### Exercise details
Show all lines from the data that include the word "Blender".

** Start Rows **

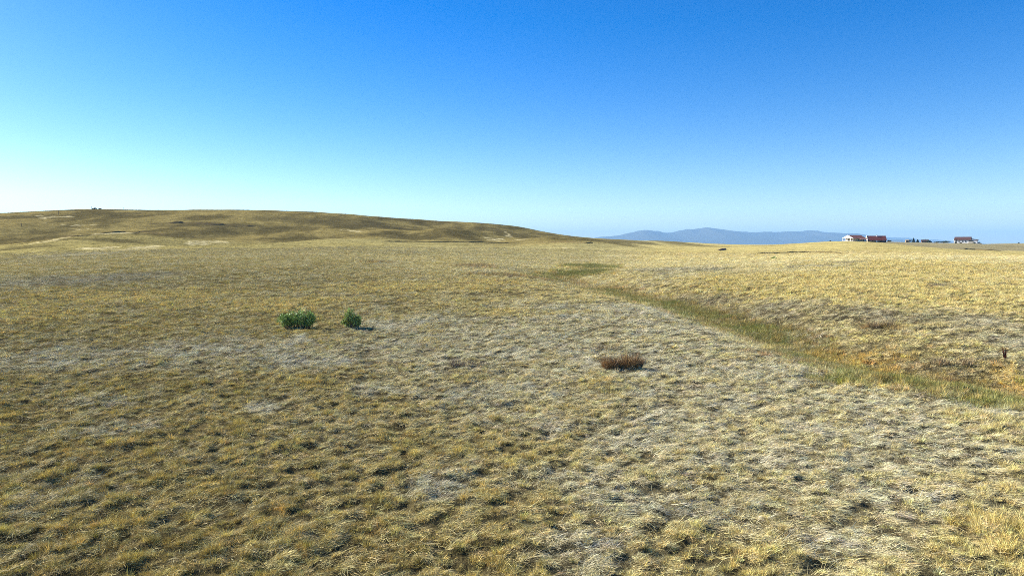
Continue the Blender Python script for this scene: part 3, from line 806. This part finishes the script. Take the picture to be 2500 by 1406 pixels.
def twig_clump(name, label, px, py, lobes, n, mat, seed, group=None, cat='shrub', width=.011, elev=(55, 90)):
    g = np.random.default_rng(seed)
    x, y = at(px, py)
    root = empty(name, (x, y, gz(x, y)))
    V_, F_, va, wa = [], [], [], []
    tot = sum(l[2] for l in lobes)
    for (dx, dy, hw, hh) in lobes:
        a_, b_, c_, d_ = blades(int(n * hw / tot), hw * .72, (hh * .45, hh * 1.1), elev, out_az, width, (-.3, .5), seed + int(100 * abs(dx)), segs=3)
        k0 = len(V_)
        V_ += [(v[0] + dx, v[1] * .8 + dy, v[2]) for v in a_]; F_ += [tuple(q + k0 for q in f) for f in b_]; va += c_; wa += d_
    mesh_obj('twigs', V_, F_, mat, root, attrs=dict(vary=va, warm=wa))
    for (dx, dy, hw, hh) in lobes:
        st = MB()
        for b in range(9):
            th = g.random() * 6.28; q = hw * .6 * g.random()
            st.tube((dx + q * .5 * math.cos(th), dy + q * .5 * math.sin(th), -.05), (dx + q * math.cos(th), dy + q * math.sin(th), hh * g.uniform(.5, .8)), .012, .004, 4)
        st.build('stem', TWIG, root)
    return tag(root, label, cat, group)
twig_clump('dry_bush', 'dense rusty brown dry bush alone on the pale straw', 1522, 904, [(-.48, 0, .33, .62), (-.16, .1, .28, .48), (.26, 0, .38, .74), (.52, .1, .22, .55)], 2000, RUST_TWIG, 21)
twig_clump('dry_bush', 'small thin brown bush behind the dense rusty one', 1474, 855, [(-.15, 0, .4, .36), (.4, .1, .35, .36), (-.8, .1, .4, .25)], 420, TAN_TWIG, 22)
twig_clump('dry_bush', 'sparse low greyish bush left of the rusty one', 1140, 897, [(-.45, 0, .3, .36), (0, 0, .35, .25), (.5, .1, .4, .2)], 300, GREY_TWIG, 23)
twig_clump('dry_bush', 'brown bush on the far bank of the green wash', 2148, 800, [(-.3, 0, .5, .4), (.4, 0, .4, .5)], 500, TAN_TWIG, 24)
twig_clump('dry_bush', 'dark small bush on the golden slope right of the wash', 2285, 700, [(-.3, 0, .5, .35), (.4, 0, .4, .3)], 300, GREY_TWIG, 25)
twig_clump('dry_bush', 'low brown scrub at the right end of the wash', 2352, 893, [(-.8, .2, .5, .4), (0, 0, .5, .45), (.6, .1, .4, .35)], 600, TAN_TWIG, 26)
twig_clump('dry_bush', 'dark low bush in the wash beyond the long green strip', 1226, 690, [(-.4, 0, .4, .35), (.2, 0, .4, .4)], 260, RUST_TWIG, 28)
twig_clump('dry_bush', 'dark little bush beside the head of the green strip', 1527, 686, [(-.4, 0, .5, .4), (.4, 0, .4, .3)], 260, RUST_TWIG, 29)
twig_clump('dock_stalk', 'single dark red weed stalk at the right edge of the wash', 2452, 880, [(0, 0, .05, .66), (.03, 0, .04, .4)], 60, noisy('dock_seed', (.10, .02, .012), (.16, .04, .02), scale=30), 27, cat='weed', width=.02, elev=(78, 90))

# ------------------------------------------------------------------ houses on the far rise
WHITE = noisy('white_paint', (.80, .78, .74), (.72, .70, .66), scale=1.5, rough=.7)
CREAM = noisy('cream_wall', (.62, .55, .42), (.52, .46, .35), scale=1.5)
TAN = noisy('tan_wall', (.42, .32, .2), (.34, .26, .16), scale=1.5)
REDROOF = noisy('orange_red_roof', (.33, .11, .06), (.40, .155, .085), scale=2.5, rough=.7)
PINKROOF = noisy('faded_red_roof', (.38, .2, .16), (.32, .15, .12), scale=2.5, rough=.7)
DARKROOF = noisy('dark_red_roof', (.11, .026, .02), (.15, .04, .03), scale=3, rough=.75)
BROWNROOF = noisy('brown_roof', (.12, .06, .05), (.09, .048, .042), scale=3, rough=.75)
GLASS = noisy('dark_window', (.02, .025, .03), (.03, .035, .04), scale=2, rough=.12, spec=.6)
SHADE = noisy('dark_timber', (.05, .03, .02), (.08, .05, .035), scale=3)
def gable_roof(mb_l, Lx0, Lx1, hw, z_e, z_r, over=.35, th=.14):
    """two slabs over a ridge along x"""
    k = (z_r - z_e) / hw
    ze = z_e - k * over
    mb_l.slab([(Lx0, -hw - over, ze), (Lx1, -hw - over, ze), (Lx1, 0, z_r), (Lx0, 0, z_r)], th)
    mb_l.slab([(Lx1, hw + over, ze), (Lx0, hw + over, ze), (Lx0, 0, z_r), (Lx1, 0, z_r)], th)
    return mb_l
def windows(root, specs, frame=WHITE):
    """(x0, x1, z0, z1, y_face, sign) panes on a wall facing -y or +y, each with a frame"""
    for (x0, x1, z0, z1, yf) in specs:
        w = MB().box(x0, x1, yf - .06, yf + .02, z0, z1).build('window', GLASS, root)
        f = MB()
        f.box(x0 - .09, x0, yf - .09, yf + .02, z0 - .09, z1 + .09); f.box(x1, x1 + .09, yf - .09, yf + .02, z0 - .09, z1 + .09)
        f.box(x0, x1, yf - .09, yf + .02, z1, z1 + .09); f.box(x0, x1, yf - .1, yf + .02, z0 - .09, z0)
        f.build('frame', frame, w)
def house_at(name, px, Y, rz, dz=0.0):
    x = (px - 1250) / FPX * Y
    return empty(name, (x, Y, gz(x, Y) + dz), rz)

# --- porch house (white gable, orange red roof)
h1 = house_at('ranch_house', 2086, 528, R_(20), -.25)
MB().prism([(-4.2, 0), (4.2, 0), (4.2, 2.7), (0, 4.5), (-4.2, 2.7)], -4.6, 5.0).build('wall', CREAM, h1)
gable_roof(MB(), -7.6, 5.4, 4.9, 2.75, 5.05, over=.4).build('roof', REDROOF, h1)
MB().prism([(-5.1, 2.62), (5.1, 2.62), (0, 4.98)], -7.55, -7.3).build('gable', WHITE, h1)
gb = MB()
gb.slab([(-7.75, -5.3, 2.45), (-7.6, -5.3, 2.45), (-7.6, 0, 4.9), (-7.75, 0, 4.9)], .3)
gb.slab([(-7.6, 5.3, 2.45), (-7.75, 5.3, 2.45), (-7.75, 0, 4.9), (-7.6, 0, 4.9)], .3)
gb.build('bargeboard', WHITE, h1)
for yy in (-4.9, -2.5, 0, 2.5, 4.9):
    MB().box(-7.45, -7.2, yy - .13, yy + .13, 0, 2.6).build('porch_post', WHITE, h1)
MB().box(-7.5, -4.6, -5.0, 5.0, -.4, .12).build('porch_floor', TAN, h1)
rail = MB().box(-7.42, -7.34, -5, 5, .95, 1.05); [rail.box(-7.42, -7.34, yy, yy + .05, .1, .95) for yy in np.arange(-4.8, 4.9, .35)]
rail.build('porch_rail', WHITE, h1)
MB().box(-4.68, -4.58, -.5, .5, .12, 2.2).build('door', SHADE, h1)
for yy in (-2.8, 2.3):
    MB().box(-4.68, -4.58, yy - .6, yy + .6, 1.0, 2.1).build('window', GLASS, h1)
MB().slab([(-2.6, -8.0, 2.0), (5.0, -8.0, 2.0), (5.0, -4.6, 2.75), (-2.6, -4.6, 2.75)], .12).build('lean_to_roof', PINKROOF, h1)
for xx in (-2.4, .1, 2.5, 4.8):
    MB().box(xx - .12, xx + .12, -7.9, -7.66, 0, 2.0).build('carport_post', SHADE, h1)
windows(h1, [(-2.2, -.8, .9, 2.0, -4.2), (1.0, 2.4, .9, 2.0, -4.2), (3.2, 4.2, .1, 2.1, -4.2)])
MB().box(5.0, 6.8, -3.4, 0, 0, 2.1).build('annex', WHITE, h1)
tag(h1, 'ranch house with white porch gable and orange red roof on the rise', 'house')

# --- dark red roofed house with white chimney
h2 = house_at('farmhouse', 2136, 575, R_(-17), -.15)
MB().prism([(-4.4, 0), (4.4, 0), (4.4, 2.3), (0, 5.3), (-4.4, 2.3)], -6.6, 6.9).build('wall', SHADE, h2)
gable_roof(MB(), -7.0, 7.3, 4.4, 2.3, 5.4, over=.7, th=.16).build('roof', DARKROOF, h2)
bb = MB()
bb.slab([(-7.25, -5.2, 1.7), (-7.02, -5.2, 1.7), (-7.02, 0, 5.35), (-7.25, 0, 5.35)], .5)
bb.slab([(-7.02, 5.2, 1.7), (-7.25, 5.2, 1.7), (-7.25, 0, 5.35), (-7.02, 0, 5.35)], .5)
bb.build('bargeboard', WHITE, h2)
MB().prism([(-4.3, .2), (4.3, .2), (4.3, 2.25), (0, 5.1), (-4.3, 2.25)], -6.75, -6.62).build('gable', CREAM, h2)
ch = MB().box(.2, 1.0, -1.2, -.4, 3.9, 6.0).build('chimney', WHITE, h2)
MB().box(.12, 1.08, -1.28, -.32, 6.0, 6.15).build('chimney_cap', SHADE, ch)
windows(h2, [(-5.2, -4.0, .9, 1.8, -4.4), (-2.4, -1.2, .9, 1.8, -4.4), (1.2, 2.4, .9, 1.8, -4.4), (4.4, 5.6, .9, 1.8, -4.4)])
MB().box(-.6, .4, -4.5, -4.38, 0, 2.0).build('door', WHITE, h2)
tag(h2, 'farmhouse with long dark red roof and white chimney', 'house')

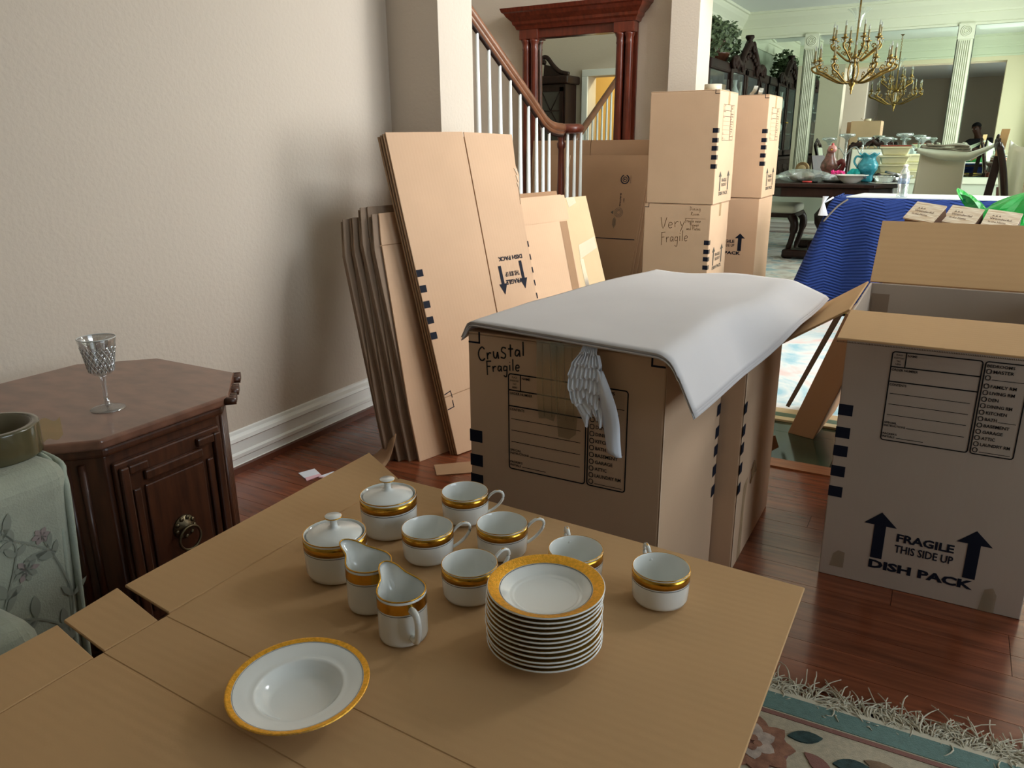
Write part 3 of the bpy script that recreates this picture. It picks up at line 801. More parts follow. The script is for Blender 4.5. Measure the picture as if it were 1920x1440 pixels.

** End Rows **

### Solved problem
Continue the Blender Python script for this scene: part 3, from line 806. This part finishes the script. Take the picture to be 2500 by 1406 pixels.
Write part 3 of the bpy script that recreates this picture. It picks up at line 801. More parts follow. The script is for Blender 4.5. Measure the picture as if it were 1920x1440 pixels.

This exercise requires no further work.